Ülkemiz gündemini 3 gündür işgal eden İzmir’de çıkan yangın 73 saat sonra söndürülebildi. Sadece İzmir’de değil ülkenin bir çok yerinde yangınlar yaşanıyor. ÜLKEMİZ KELİMENİN TAM ANLAMIYLA YANIYOR.
Her sene yaz aylarında yangınlar gündeme gelir. Her yangından sonra konuşulanlar genelde aynıdır. Müdahale etmemesinden, müdahalede yetersiz kalmaktan, iyi organize olmamaktan devlet eleştirilir. Haklı ve yerinde eleştirilerdir bunlar. Eksiği vardır fazlası yoktur.
Ülkemizde yaşayan herkes yangınla ortaya çıkan arazilere ne olduğunu bilir. Yeniden ağaçlandırma asla yaşanmaz.
Yanan her yerde yapılaşma görülür.
Ormanların yanmasıyla ortaya çıkan araziler müteahitlere peşkeş çekilir. Bizim ormanımızdır yanan, bizim topraklarımızdır kararan, yok olan bizim doğamızdır ama yapılan binalarda oturan biz olmayız. Tekeller konar yanan bölgelere, işgal eder.
Yangınların söndürülmemesinin, geç söndürülmesinin, devletin yangın söndürme ile ilgili kapasitesini arttırmamasının sebebi budur. YAĞMA VE TALAN!

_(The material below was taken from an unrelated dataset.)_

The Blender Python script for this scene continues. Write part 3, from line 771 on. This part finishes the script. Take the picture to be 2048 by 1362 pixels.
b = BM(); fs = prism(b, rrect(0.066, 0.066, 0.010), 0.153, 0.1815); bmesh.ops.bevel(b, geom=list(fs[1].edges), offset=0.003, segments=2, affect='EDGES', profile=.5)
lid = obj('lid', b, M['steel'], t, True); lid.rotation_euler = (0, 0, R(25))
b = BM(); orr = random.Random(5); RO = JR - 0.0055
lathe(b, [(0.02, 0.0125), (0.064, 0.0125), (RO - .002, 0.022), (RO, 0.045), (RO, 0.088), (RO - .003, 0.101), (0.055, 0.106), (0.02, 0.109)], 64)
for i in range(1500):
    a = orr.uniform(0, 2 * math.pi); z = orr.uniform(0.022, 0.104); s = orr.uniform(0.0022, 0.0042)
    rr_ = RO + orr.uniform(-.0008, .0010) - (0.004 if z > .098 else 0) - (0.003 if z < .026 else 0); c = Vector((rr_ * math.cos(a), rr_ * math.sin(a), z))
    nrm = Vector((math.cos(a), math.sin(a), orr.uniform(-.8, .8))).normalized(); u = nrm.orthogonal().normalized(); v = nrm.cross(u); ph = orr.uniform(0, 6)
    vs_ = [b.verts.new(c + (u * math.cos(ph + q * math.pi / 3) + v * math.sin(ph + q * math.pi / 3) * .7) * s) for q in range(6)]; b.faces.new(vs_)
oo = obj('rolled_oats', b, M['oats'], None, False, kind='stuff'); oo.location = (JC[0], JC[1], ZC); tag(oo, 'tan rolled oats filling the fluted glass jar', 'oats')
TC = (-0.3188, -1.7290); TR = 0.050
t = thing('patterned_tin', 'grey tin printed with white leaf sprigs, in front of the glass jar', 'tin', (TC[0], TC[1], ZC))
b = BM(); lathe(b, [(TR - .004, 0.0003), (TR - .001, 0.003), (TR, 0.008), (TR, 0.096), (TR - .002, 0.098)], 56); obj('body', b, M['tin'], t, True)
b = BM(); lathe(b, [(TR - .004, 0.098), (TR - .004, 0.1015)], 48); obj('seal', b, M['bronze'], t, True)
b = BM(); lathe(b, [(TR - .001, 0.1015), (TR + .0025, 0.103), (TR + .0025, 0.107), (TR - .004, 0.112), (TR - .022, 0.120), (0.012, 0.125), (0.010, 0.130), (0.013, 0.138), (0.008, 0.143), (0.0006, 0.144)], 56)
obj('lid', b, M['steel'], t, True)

Özellikle AKP faşizmi döneminde artık açık açık görünür yangınların söndürülmediği. Ormanların yanışını izleriz yüreğimiz yana yana. Ama, halka saldırı söz konusu olduğunda, emperyalizmin çıkarları söz konusu olduğunda gördüğümüz dev hava filolarını, uçaklarını helikopterlerini yangınlarda görmeyiz. Ya da Erdoğan’ın sahip olduğu uçak filosuna şehirlerin yangın söndürme donanımında görmek mümkün değildir. Her yangında ya 1 helikopter görülür veya 2…
Ülkemizde yangın söndürme filosu TOPLAM 26 uçak ve 105 helikopterden oluşuyor. HalbukiTürkiye’nin toplam kıyı uzunluğu, adalar hariç olmak üzere 8592 km’dir. Her sene yaşanan yangınlar genel olarak bu kıyı şeritlerinde olur.
2024 sayımlarına göre ordu envanterinde 537 uçak ve 78 helikopter var.
Sadece THK’nin envanterindeki bu sayılarla ifade edilen uçak ve helikopterlere, polisin, jandarmanın, sivil savunmanın, devlet görevlilerinin özel araçlarının, Erdoğan’ın filosunun mevcudu dahil değildir. Patronların özel helikopterlerini saymaya gerek yok…
İşte bu rakamlar bile devletin halk için değil halka karşı örgütlendiğini gösteriyor.
Ormanlarımız yanıyor. Bekletiliyor. Unutturuluyor. Aradan geçen bir kaç sene sonrasında yanan yerlere yeniden ağaçlandırma yapıldığı asla görülmüyor.
Bunun yerine yanan yerler yani halkın toprakları, halkın zenginlikleri rüşvet çarkı içerisinde kıyak ihalelerle gözü doymak bilmez holdinglere peşkeş çekiliyor.
Bu düzene dur demeden, bu çarkı kırmadan yangınlar durmayacak. Ülkemizi mecazi anlamda değil kelimenin tam anlamıyla yakmaya devam edecekler.